The Full Autonomous PR Lifecycle
Here’s what happens when you tell Hermes “fix the memory leak in the auth module”:
1. Branch Creation
Hermes creates a feature branch with a descriptive name:
git checkout -b fix/memory-leak-auth-module
The branch name follows your project’s conventions — automatically detected from your commit history.
2. Code Changes
The agent plans the fix, reads the relevant files, makes the changes, and verifies them:
- Reads the auth module source
- Identifies the leak pattern (unclosed connections, missing cleanup)
- Implements the fix
- Runs the relevant tests
- Lints the changed files
3. Commit
Commits are structured with conventional commit format:
feat(auth): fix unclosed database connections in session handler
Closes unclosed PostgreSQL connections in the session middleware
that caused connection pool exhaustion under load.
The fix adds a finally block to ensure connections are always
returned to the pool, even when an error occurs.
No “Update file.js” commits. Each message explains the what and the why.
4. PR Creation
Hermes opens a pull request with:
- Title that follows your repo’s conventions
- Description explaining the problem, the fix, and testing approach
- Labels auto-assigned based on change type (bug, enhancement, etc.)
- Reviewers suggested based on git blame ownership
## Problem
Unclosed database connections in the auth session handler
cause connection pool exhaustion after ~100 concurrent logins.
## Fix
Added a try/finally block in SessionManager.refresh()

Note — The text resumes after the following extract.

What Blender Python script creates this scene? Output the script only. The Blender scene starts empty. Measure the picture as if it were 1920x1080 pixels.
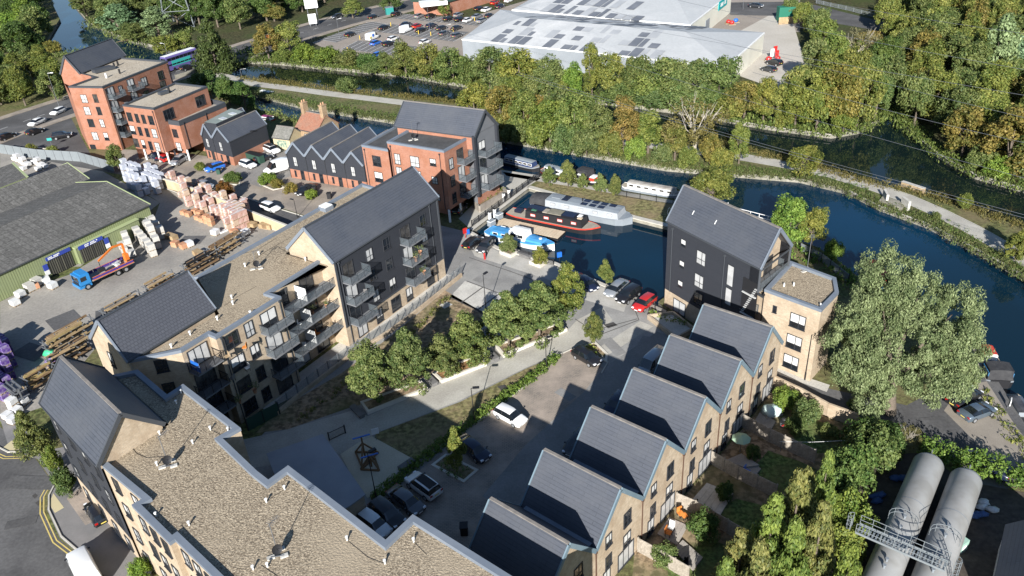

that always returns the connection to the pool.
## Testing
- Added unit test for connection cleanup on error
- Existing auth tests pass (17/17)
- Manual load test confirms pool stays stable at 50 concurrent
Closes #8472
5. Post-PR Handling
- Watches for CI status
- If checks fail, analyzes the failure and pushes a fix commit
- If reviews request changes, addresses them
- Marks the PR as ready for human review
The Review Side
Hermes also reviews PRs opened by others. When you tag it:
/review https://github.com/org/repo/pull/8472
It performs a full review inline:
- Security scan — checks for common vulnerability patterns
- Logic review — traces code paths for edge cases
- Style compliance — validates against project conventions
- Test adequacy — flags untested code paths
Each finding is posted as a PR comment with line references and suggested fixes.
Git Blame Integration
Hermes uses git blame to understand code ownership:
- Author-aware reviews — knows who wrote each line
- Smart reviewer suggestion — recommends reviewers based on file ownership
- Context preservation — reads commit history to understand why code exists
This prevents the awkward “I just reviewed my own PR” problem that naively automated systems create.
CI Integration
Beyond PRs, Hermes hooks into CI pipelines:
- Analyzes test failures and suggests root causes
- Reviews deployment logs for anomalies
- Creates follow-up issues for flaky tests
- Tracks code coverage trends across builds
Why Git Automation Matters
Autonomous PR creation and review is where AI assistance shifts from “tool” to “team member.” A properly configured Hermes agent can handle routine PRs — dependency updates, refactoring, small bug fixes — end to end. The developer’s job shifts from doing the work to reviewing the work.
That’s the productivity multiplier that makes autonomous agents transformative.